Comment se manifestent les discriminations envers les habitant-es des quartiers populaires ?
Tout d'abord à travers l'image que la société a d'eux. À cause de certains médias, ils sont perçus comme des délinquants voire des terroristes en puissance, et ces représentations dépréciatives sont vécues comme une violence symbolique.
Par ailleurs, ces quartiers regroupent des populations précarisées par définition et cumulant des discriminations multiples, notamment ethno-raciales puisqu'ils concentrent des descendants de l'immigration. À cela s'ajoute par exemple la discrimination à l'adresse. L'ensemble de ces facteurs engendre un traitement différencié pour l'accès à l'emploi, au logement...

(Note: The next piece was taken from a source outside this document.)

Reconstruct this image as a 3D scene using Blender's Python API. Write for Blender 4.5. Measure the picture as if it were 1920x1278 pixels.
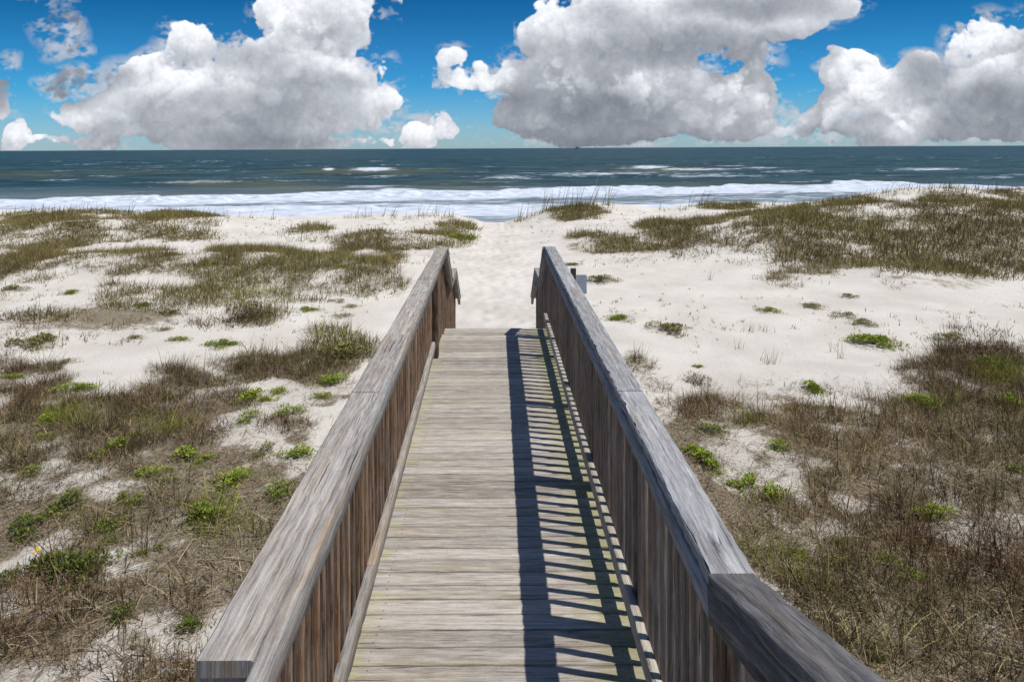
import bpy, bmesh, math, os
import numpy as np
from mathutils import Vector, Matrix

for o in list(bpy.data.objects): bpy.data.objects.remove(o)
SC = bpy.context.scene
COL = SC.collection
R = math.radians
# ------------------------------------------------------------------ camera (metres; deck top is z = 0, walkway runs along +Y)
F = 1200.0; VX = 928.0; VY = 278.0          # focal length and vanishing point in photo pixels (1920 x 1278)
EYE = 2.15
ROLL = R(0.30)
cd = bpy.data.cameras.new("camera"); cam = bpy.data.objects.new("camera", cd); COL.objects.link(cam)
cam.location = (0, 0, EYE)
cam.rotation_euler = (R(90), 0, 0)
cam.rotation_euler = (Matrix.Rotation(R(90), 3, 'X') @ Matrix.Rotation(-ROLL, 3, 'Z')).to_euler()
cd.sensor_width = 36; cd.lens = F/1920*36
cd.shift_x = (960-VX)/1920; cd.shift_y = (VY-639)/1920
cd.clip_start = .05; cd.clip_end = 60000
SC.camera = cam
# ------------------------------------------------------------------ exposure, sun
SC.view_settings.view_transform = 'Standard'; SC.view_settings.look = 'None'
SC.view_settings.exposure = -0.05; SC.view_settings.gamma = 1
SUNV = Vector((.445, -.10, 1.03)).normalized()
sun_el = math.asin(SUNV.z); sun_az = math.atan2(SUNV.x, SUNV.y)
ld = bpy.data.lights.new("sun", 'SUN'); sun = bpy.data.objects.new("sun", ld); COL.objects.link(sun)
ld.energy = 4.2; ld.angle = R(.5); ld.color = (1, .96, .89)
sun.rotation_euler = SUNV.to_track_quat('Z', 'Y').to_euler(); sun.location = (6, -4, 14)

def make_clouds(W=1280, H=236, D=64, x0=-70., x1=2000., y0=-75., y1=292.):
    """cumulus slab: a 3-D density volume lit by a sweep along the sun direction, then composited front to back"""
    rs = np.random.RandomState(11)
    sx = (x1-x0)/W; sy = (y1-y0)/H; sz = 5.0
    X = (x0+(np.arange(W)+.5)*sx).astype(np.float32)
    Y = (y0+(np.arange(H)+.5)*sy).astype(np.float32)
    Z = ((np.arange(D)-D/2)*sz).astype(np.float32)
    def im(c, cell):
        t = (c-c[0])/cell+rs.rand(); n = int(t[-1])+5; i = t.astype(int); f = t-i; r = np.arange(len(c))
        M = np.zeros((len(c), n), np.float32)          # cubic B-spline weights: no lattice showing
        M[r, i] = (1-f)**3/6; M[r, i+1] = (3*f**3-6*f*f+4)/6; M[r, i+2] = (-3*f**3+3*f*f+3*f+1)/6; M[r, i+3] = f**3/6
        return M*1.28, n
    def noise(cell, ky=1.0, kz=1.0):
        A, a = im(X, cell); B, b = im(Y, cell*ky); C, c = im(Z, cell*kz)
        L = rs.rand(b, a, c).astype(np.float32)*2-1
        L = np.tensordot(B, L, (1, 0)); L = np.tensordot(L, C, (2, 1)); L = np.tensordot(A, L, (1, 1))
        return np.ascontiguousarray(L.transpose(1, 0, 2))      # H W D
    # cx cy rx ry depth-centre weight
    E = [(905,150,45,24,0,.8),(842,166,20,24,0,.7),(330,262,70,16,0,.9),(390,268,60,12,0,.9),(545,266,50,14,0,1),(170,268,40,10,0,.9),(60,270,40,10,0,.9),(1000,262,50,14,0,.9),(600,40,95,62,0,1),(655,75,40,50,0,.8),(520,118,110,46,-40,1),(365,80,58,42,10,1),(300,150,95,44,0,1),(430,178,200,46,-20,1.05),
         (600,150,120,58,0,1),(205,208,85,32,0,1),(655,175,85,48,10,1),(715,185,48,34,10,1),(560,232,150,26,0,1),(420,238,110,26,0,.85),(255,236,120,22,0,.8),
         (200,262,46,24,0,.9),(28,258,30,30,0,1),(100,272,60,12,0,.9),(138,158,55,24,0,.8),(105,58,52,34,0,.55),(125,98,36,18,0,.5),(20,8,90,10,0,.4),
         (785,258,62,24,0,1),(820,246,24,22,0,1),(715,268,30,12,0,.9),(480,272,40,9,0,.9),(620,274,60,7,0,.9),(-5,180,26,34,0,.9),(18,114,18,13,0,.6),(740,26,10,20,0,.5),(800,140,6,6,0,.3),
         (600,200,60,30,60,1),(700,140,16,40,0,.5),
         (862,122,28,26,0,.85),(868,160,36,20,0,.8),(940,170,60,24,0,.9),(1000,160,60,48,0,1),(1060,70,60,80,0,1),(1150,60,110,80,-20,1),(1180,160,170,80,0,1.1),(1010,215,75,48,0,.95),
         (1300,52,200,52,-50,1),(1440,18,150,26,-50,.9),(1350,190,110,60,0,1),(1400,140,55,55,0,1),(1280,232,190,36,0,1),(1110,262,110,20,0,1),(1060,240,80,36,0,.9),(885,246,9,10,0,.5),(1340,250,100,26,20,1),(1430,180,34,34,0,.9),
         (1595,140,52,36,0,1),(1640,190,88,50,0,1.05),(1590,232,90,30,0,1),(1510,262,52,14,0,1),(1700,230,90,38,0,.9),(1725,140,42,34,0,.75),(1860,90,78,46,0,1),(1900,130,90,70,-20,1),
         (1870,190,120,58,-40,1.05),(1810,150,50,50,0,.9),(1850,246,140,32,0,1),(1770,262,80,18,0,1),(1960,110,80,80,0,1),(1640,268,120,10,0,.8)]
    Bf = np.full((H, W, D), -1.0, np.float32)
    wx = noise(44)*24; wy = noise(44)*17
    for cx, cy, rx, ry, cz, w in E:
        rx *= 1.08; ry *= 1.12
        i0, i1 = np.searchsorted(X, [cx-rx*1.5, cx+rx*1.5]); j0, j1 = np.searchsorted(Y, [cy-ry*1.5, cy+ry*1.5])
        if i1 <= i0 or j1 <= j0: continue
        rz = min(rx, ry)*1.5+10
        s = np.s_[j0:j1, i0:i1, :]
        d = ((X[None, i0:i1, None]+wx[s]-cx)/rx)**2+((Y[j0:j1, None, None]+wy[s]-cy)/ry)**2+((Z[None, None, :]-cz)/rz)**2
        v = (w-d)*np.minimum(1, min(rx, ry)/40)
        a = Bf[s]; m = np.maximum(a, v); Bf[s] = m+.10*np.exp(-np.abs(a-v)*6)
    del wx, wy
    EN = Bf[:, :, ::4].copy()
    n = noise(64, .8)*.50
    for c, a in ((34, .40), (18, .26), (9.5, .17), (5, .11)):
        q = noise(c, 1, 1); n += (np.abs(q)*2.0-.50)*a*1.2
    hole = .85*np.exp(-((X[None, :]-1352-.5*(Y[:, None]-128))/56)**2-((Y[:, None]-130)/20)**2)+1.3*np.exp(-((X[None, :]-1492)/36)**2-((Y[:, None]-165)/78)**2)+1.2*np.exp(-((X[None, :]-800)/26)**2-((Y[:, None]-120)/90)**2).astype(np.float32)
    d = Bf*1.15+n-.14-hole[:, :, None]-np.clip(-.12-Bf, 0, 1)*2.5
    del n, Bf
    wis = noise(26, .6); d2 = d+.20*wis+.12*noise(4.2)
    dens = np.clip(d2*2.6, 0, 1)
    soft = np.ones((H, W), np.float32)
    for cx, cy, rx, ry, v in ((105,60,90,60,.965),(20,112,50,30,.93),(20,8,120,24,.97),(138,158,80,32,.85),(5,170,34,50,.7),(740,26,30,40,.97),(800,140,20,16,1.),(690,110,24,50,.8),(1725,138,60,34,.7),(885,246,20,20,.9),(430,268,300,14,.45),(1250,275,280,10,.5)):
        soft *= 1-v*np.exp(-(((X[None, :]-cx)/rx)**2+((Y[:, None]-cy)/ry)**2)**1.5)
    dens *= soft[:, :, None]
    dens *= (Y < 283)[:, None, None]
    # sun from above, right of and slightly behind the viewer: sweep rows downward
    SH = np.zeros((H, W), np.float32)  # shade patches placed by hand, added to the swept sun depth
    for cx, cy, rx, ry, v in ((1290,92,190,36,5.),(1440,20,150,24,6.),(1150,40,70,26,2.),(480,112,85,32,2.5),(1880,205,120,46,7.),(1960,60,60,60,2.),(1120,208,190,26,3.5),(440,196,190,24,2.5),
                              (610,160,90,20,2.5),(105,60,90,60,12.),(138,160,80,34,8.),(5,120,40,80,8.),(1730,150,50,40,4.),(640,60,60,50,1.),(1550,262,60,16,2.)):
        SH += .9*v*np.exp(-(((X[None, :]-cx+18*np.sin(Y[:, None]/13))/rx)**2+((Y[:, None]-cy+7*np.sin(X[None, :]/29))/ry)**2)**1.3)
    tau = np.zeros((W, D), np.float32); TAU = np.empty((H, W, D), np.float32)
    fx, fz = .43*sy/sx, .30*sy/sz
    def sh(a, f, ax):
        return a*(1-f)+np.roll(a, -1 if ax == 0 else 1, ax)*f
    for j in range(H):
        TAU[j] = tau+SH[j][:, None]
        tau = tau+dens[j]*.040*sy
        tau = sh(sh(tau, fx, 0), fz, 1)      # shadow moves left and away
    sig = .085*sz
    Tr = np.ones((H, W), np.float32); C = np.zeros((H, W, 3), np.float32)
    sun = np.array([1.0, .98, .94], np.float32); amb = np.array([.34, .42, .58], np.float32)
    gnd = np.array([.36, .38, .42], np.float32)
    for k in range(D):
        de = dens[:, :, k]; a = 1-np.exp(-de*sig); t = TAU[:, :, k]
        L = .50*np.exp(-t*1.1)+.40*np.exp(-t*.22)+.16*np.exp(-t*.05)
        pw = 1-np.exp(-(de*2.5+.35))
        am = .25+.35*np.exp(-t*.12)
        c = (L*pw*1.12)[..., None]*sun+am[..., None]*amb*.95+gnd*.10
        w = (Tr*a)[..., None]; C += c*w; Tr *= 1-a
    A = 1-Tr
    C = C/np.maximum(A, 1e-4)[..., None]
    # fine erosion of the rims, shreds of scud round the masses
    def n2(cell, ky=1.0):
        P_, a = im(X, cell); Q_, b = im(Y, cell*ky)
        return (Q_ @ (rs.rand(b, a).astype(np.float32)*2-1)) @ P_.T
    f = n2(16)*.5+n2(8)*.42+n2(4)*.36+n2(2.6)*.26
    g = n2(70, .5)*.7+n2(30, .5)*.5+n2(14, .55)*.42+n2(7, .6)*.34+n2(3.6, .7)*.24
    A = np.clip((A-.34-.30*f)/.42, 0, 1)*(A > .02)
    veil = np.clip((EN.max(2)+.70)*1.5, 0, 1)*np.clip((g+.02)*1.15, 0, .75)*(Y < 283)[:, None]
    veil = np.maximum(veil, np.clip((g+.25)*.9, 0, .5)*np.exp(-((Y[:, None]-268)/20)**2)*(Y < 283)[:, None])
    vc = np.array([.80, .84, .92], np.float32)*(.82+.16*f)[..., None]
    C = C*(1+.13*f)[..., None]
    A2 = A+veil*(1-A); C = (C*A[..., None]+vc*(veil*(1-A))[..., None])/np.maximum(A2, 1e-4)[..., None]
    return C, A2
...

L'école échappe-t-elle à ce mécanisme ?
Non, car ces jeunes sont considérés comme étant moins en capacité de réussir dans des formations exigeantes et ne sont pas orientés de la même façon. De plus, les élèves sont pénalisés par le manque d'enseignants sur le terrain : ils ne veulent pas y aller et l'Éducation nationale ne met pas les moyens pour les encourager.

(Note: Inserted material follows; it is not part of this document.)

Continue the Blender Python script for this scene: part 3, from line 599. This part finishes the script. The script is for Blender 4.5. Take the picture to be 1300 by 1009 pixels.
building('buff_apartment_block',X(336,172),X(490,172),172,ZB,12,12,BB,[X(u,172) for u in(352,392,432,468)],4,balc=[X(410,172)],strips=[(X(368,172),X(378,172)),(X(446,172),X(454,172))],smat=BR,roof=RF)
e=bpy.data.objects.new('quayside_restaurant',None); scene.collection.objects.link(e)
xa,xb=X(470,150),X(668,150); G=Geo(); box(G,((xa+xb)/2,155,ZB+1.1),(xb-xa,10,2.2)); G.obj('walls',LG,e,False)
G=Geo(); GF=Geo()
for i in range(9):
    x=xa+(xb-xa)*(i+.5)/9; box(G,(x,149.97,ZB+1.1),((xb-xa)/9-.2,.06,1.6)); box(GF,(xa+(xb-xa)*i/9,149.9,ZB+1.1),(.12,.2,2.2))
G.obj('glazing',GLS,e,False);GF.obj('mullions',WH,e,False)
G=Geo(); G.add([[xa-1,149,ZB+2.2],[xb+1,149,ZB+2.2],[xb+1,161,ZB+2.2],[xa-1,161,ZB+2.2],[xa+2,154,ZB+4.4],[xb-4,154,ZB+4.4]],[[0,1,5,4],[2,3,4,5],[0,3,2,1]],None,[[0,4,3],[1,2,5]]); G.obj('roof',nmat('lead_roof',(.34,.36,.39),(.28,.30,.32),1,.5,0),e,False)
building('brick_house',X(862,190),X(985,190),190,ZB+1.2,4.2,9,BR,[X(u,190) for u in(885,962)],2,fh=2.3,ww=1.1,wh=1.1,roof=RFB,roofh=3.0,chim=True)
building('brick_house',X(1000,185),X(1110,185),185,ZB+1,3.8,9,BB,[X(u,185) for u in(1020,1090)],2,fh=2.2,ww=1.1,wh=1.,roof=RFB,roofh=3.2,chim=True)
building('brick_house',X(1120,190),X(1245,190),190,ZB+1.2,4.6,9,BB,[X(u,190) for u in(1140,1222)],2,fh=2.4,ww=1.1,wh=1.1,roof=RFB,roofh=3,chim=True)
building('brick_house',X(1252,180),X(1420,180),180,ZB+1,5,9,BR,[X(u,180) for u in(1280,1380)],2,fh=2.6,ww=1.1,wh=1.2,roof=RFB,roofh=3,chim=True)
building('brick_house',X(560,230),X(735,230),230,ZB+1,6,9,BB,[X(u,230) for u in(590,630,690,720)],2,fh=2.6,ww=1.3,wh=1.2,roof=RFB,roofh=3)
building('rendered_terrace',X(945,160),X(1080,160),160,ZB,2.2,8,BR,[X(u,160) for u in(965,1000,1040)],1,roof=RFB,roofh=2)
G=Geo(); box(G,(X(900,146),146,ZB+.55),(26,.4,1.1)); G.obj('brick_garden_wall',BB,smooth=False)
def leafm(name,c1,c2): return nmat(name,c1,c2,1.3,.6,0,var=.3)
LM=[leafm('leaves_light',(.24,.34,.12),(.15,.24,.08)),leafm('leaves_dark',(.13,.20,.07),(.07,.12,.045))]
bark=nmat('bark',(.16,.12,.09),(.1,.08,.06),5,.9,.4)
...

Paradoxalement, les parents sont très soucieux de la réussite scolaire. Ils ont une attente réelle qui se heurte à la réalité ! D'où un sentiment d'absence d'ascenseur social et de trahison de la République car une éducation de moins bonne qualité est fournie à leurs enfants.
Quelles sont les conséquences pour les personnes discriminées ?
Au niveau individuel, ça joue sur l'estime de soi et la santé. C'est frappant : on constate beaucoup de dépressions, d'usage de drogue, d'alcoolisme... Et une espérance de vie moins importante. La discrimination détruit les gens, y compris dans leurs corps ! À l'instar de la situation économique : à qualification égale, il est plus dur de trouver un emploi, de voir évoluer sa carrière. D'où un surchômage, des conséquences financières...
Quelles réactions suscite la discrimination chez ses victimes ?
Il n'y en a pas toujours. Souvent, elle est banalisée, voire intériorisée, ce qui entraîne fatalisme et résignation. Mais pour certains, elle suscite une forme de politisation ordinaire. Ça se traduit rarement dans les urnes mais plutôt par de l'engagement dans les associations, qui apparaissent comme un recours... si les conditions le permettent.
En effet depuis 2015, beaucoup d'initiatives se heurtent à la défiance des institutions : baisse des soutiens financiers, attaques contre certains de leurs acteurs accusés d'être antirépublicains, séparatistes, communautaristes...
Et les jeunes ?
Beaucoup d'entre eux ont du mal à échapper à ce schéma, ce qui nous ramène à l'importance des associations : il faut un travail d'éducation populaire pour faire basculer les choses.
Cela peut passer par des ateliers pour témoigner de son expérience, avec l'idée que la mise en commun permet de passer du problème individuel au collectif, et de l'info pour faire connaître les droits, rappeler que certaines pratiques sont punies... Toutes ces initiatives contribuent à l'émergence d'une conscience sociale, nécessaire pour mobiliser et faire bouger les lignes.